Excess Defense Articles (EDA)

EDA DataBase Tool:

Access the Database

This database contains authorization and transfer data, but no information on potential offers not yet been notified to Congress. Prior to notification to Congress, the decision to provide EDA is not yet final and disclosure of potential offers is not possible.

The following information on each notified transfer is available:

The recipient country, the item(s) to be transferred and the quantity of each, the implementing agency for each transfer (Army, Navy, Air Force, Defense Logistics Agency (DLA), transfer via grant or sale, the notified acquisition value and current value of the equipment.  For grants, the current value is the value at which the equipment would be sold through FMS, if it was not being granted. The status of the transfer and the date of the latest status change.

Purpose of the Program:

Transfers excess defense equipment to foreign governments or international organizations.

Typically used for modernization of partner forces.

Excess defense articles provided to partner nation at a reduced price (based on the condition of the equipment) or as a grant.

Partner nations pay for packing, crating, handling, and transportation (PCH&T), as well as refurbishment if applicable – EDA is “as is, where is”.


The Military Departments identify excess equipment

Combatant Commands identify possible recipients to MILDEPS

DSCA facilitates coordination and approval of requests

The EDA Program and Bulletin Board:

Defense Security Cooperation Agency is responsible for administering the Department of Defense's Excess Defense Articles (EDA) program.

Working under authorities established in the Foreign Assistance Act of 1961 and the Arms Export Control Act, defense articles declared as excess by the Military Departments can be offered to foreign governments or international organizations in support of U. S. national security and foreign policy objectives. Typically, EDA is transferred to support U. S. allies in their modernization efforts and to assist Latin American and Caribbean nations in their counter-narcotics programs.

In the 1993 Department of Defense Appropriations Bill (Report 102-408), a requirement was established to provide a publicly accessible clearinghouse for information concerning the transfers of EDA. Since that time, DSCA has maintained an electronic, dial-in bulletin board of EDA transfers approved under this program. The information has been converted to an Internet compatible format and can now be retrieved through this Website by clicking on the “Access the Database” link above.

Program Definitions:

Excess Defense Articles (EDA) are defined in the Foreign Assistance Act (FAA) as amended, section 644(g), as:

…the quantity of defense articles (other than construction equipment, including tractors, scrapers, loaders, graders, bulldozers, dump trucks, generators, and compressors) owned by the United States Government, and not procured in anticipation of military assistance or sales requirements, or pursuant to a military assistance or sales order, which is in excess of the Approved Force Acquisition Objective and Approved Force Retention Stock of all Department of Defense Components at the time such articles are dropped from inventory by the supplying agency for delivery to countries or international organizations under this Act.

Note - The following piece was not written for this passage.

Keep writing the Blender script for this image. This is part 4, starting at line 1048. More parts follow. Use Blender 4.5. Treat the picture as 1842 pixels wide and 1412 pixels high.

The Military Departments determine what is or is not excess. Equipment which has been transferred from the Military Departments to the Defense Logistics Agency, Disposition Services, is also available for transfer through the EDA program if an eligible foreign government makes known its requirements for the equipment.

The Department of Defense is authorized by law to transfer Excess Defense Articles to foreign governments under the following authorities:

Section 516 of the Foreign Assistance Act of 1961, as amended, authorizes grant transfers of lethal and non-lethal EDA to countries which receipt of such articles were justified to Congress for the fiscal year in which the transfer is authorized.
EDA may also be sold to foreign countries under the normal FMS system authorized by the Arms Export Control Act (AECA). When EDA is sold, the price is a percentage of the original acquisition value, based on age and condition, and ranges from 5% to 50% of the original acquisition.

All grant recipients must sign agreements pursuant to Section 505 of the FAA agreeing to end-use restrictions and giving the U.S. first right to proceeds of any sale.